La Patria de Rubén Blades


Javier Stanziola_ Perfil Casi literalLa pregunta en redes sociales en Panamá la semana pasada fue si te gusta la canción Patria, de Rubén Blades. La pasión nacionalista con la que se debatió el tema es del tipo que ni se come ni se alimenta. «Patria son tantas cosas bellas», y ojalá yo pudiese entender el trimotor que enciende esta canción.

En un almuerzo con colegas me preguntaron sobre mi grupo de música preferido. Esto fue al principio de la relación laboral y cada pregunta era parte del perfil psicológico y social que se le arma a cualquier nuevo miembro de un grupo.

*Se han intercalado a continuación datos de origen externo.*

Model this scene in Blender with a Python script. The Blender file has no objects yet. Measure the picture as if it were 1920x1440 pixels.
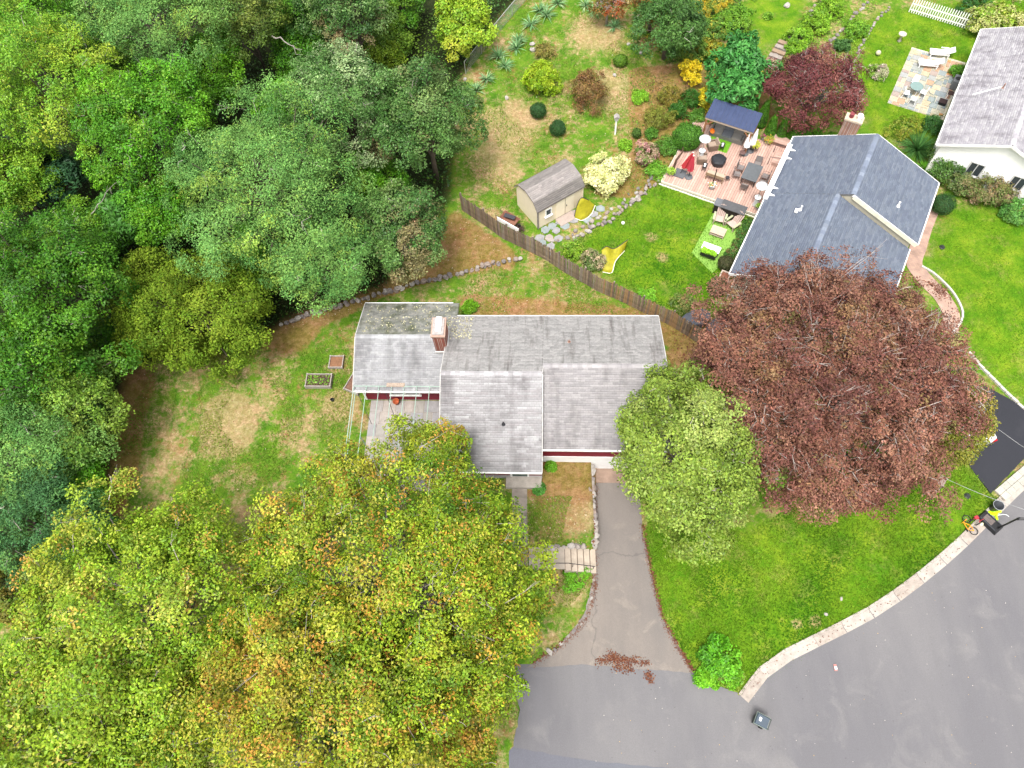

Les respondí que la música no ha sido algo que haya influido en mi vida, mientras en mi cabeza repicaban las voces de Pimpinela. Con esto evitaba una de las tantas etiquetas con las que marcamos al otro basado en sus preferencias culturales.

Al mismo tiempo, es verdad. La música no marcó mi vida como lo hizo el teatro. De adolescente, salir del barrio de cajitas de hormigas construidas por la dictadura Torrijista para entrar a un teatro en el centro de la ciudad fue mi dinamita disruptiva. Ver a una Rossana Uribe o un Juan Manuel Ferrer en los pocos escenarios que teníamos en la década de 1980 me hizo ver cómo mi precariedad era producto de una bella y cruel telaraña social. Ver la música combinada con drama o comedia en forma de un musical me hizo creer (hasta el día de hoy) que se puede proponer y crear mundos mejores.

La música sin teatro no vino a mí: se impuso en mí. No fue una preferencia o elección. Por alguna razón tenemos la convención social de (im)poner a todo volumen en el transporte público la música de preferencia del conductor. Antes del Walkman, era imposible batallar contra esta dictadura musical. Llegas a una fiesta y los anfitriones tienen preparada una retahíla de canciones que a ellos les gusta. Para no destruir la armonía social, toca asentir, sonreír y hasta bailar al ritmo del totalitarismo musical.

Al mismo tiempo, esa imposición representa la banda sonora de mi vida. El Pedro Navaja de Rubén Blades creció conmigo. Era imposible evitarla en los buses, fiestas, tiendas de ropa y en la casa del vecino de enfrente. La primera vez que la escuché no entendí ni la mitad de la historia. Recordemos que las canciones comerciales entran, salen y se van en menos de tres minutos. Blades tomó el riesgo de presentar una historia de una pesada complejidad que requería más de siete minutos para ser contada. Y luego de entender gran parte del hilo conductor de la canción, la profesión de la mujer violentada y la crítica social, aún no me cuadra por qué el mensaje de la canción es que la vida te da sorpresas.

Como de igual forma no escogí escuchar por décadas a Rubén Blades pidiéndole a su dios que su hijo «no me salga marica, que no me salga ladrón». Sí, el cantante se ha disculpado y ha eliminado esa línea de su repertorio. Pero todo un poco demasiado tarde. Cuando llegó la disculpa, mi padre ya había escuchado esa misma línea en buses, fiestas, tiendas de ropa y en la casa del vecino de enfrente. Y él la sentía en su corazón. Yo la sentía en sus ojos.

Patria surgió cuando yo estaba sexiliado en Estados Unidos y Reino Unido. Al regresar, noté de inmediato el estatus de culto que había alcanzado la muy resbalosa «patria son tantas cosas bellas». Frustrado ante mis quejas sobre la sacralización de Patria, mi hermano, que no es fan de nadie, se sentó a leerme las otras muchas líneas de la canción con las que se vende fervor patriótico.

Al terminar su exposición sentí gran admiración por su capacidad de analizar una canción, pero el producto cultural Patria me seguía pareciendo parte de la banda sonora de mi vida en un país donde la forma vale más que el fondo. Una cultura donde la tela de la bandera y el acetato de la canción son patria, mientras que el 20% de los que viven en esa patria con hambre son una inconveniencia que debemos silenciar.